Install the alternator assembly.
Connect the power steering line to the alternator bracket.
Install the serpentine belt.
Connect the spark plug wires to the spark plugs and intake plenum wire retainer.
Install the EGR pipe to the exhaust manifold.
Attach the control cables to the throttle body lever and upper intake plenum mounting bracket.
Install air intake assembly and top half of the air cleaner assembly.
Install the brake vacuum pipe.
Fill the cooling system.
Connect the negative battery cable, then start the vehicle and verify that there are no leaks.

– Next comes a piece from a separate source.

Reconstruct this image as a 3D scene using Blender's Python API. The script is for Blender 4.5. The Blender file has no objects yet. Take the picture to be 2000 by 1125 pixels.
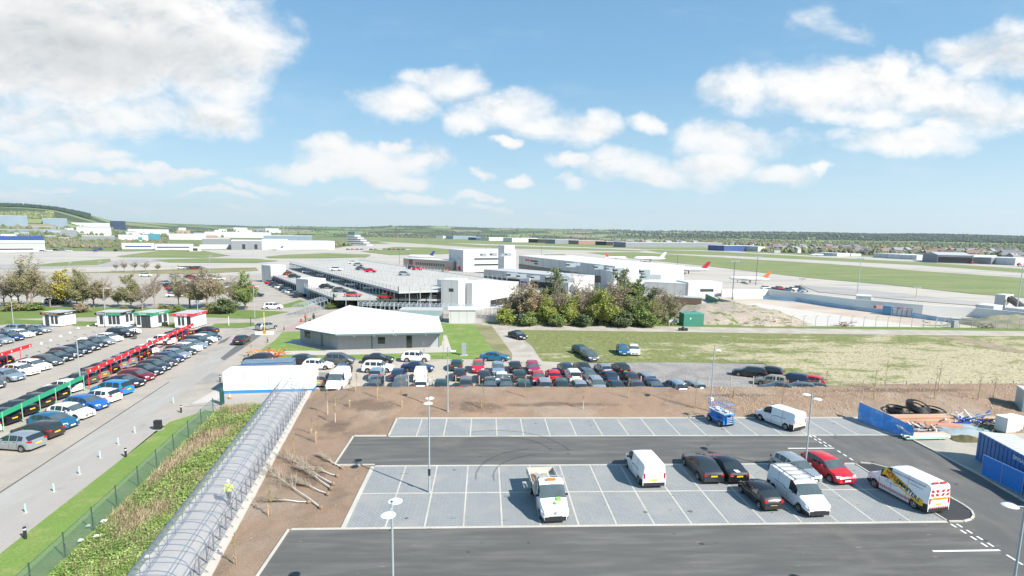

Does this vehicle have a 3.1 or 3.4L motor. If so they commonly have intake manifold gaskets failures. This leads to coolant leaking, usually at the corners of the intake manifold and in some instances leaking into the oil. Look for signs of coolant leaking at the corners of the intake manifold and check the engine oil for coolant.
remove the exhaust manifold
remove 2- 8mm bolts at coolant pipe flange
now the coolant pipe that runs under the oil pan remove the bolt at the front of the oil pan lower the pipe down
t-stat is in the top of that pipe at the flange
the weakest link from water entering engine is intake manifold losing its torque. their are four water ports right next to valve ports. two in front two at rear of intake manifold. they warp fairly easy.so check before re installing
It is running like it is missing on one cylinder, not bad just a miss. But will run all coolant out burning and dripping from tailpipe in 30 mins or so
I was losing coolant via exhaust manifold. I found the leak to be from a pipe that runs from somewhere near the thermostat housing all the way to the exhaust manifold. The problem is no one of the 6 mechanics I have visited including the dealership knew what was pipe for.
Anyway, the dealership found it in their data base charts and told me it costs $116. I am waiting for the engine to cool down and going to take a shot on this by taking it out and see where the leak coming from, is it the connections or the pipe itself. If is the pipe, I think I'll be luck to find someone to braze it for me. If it is the connections, one of them is replaceable the other one, then I am up **** creek without the paddles.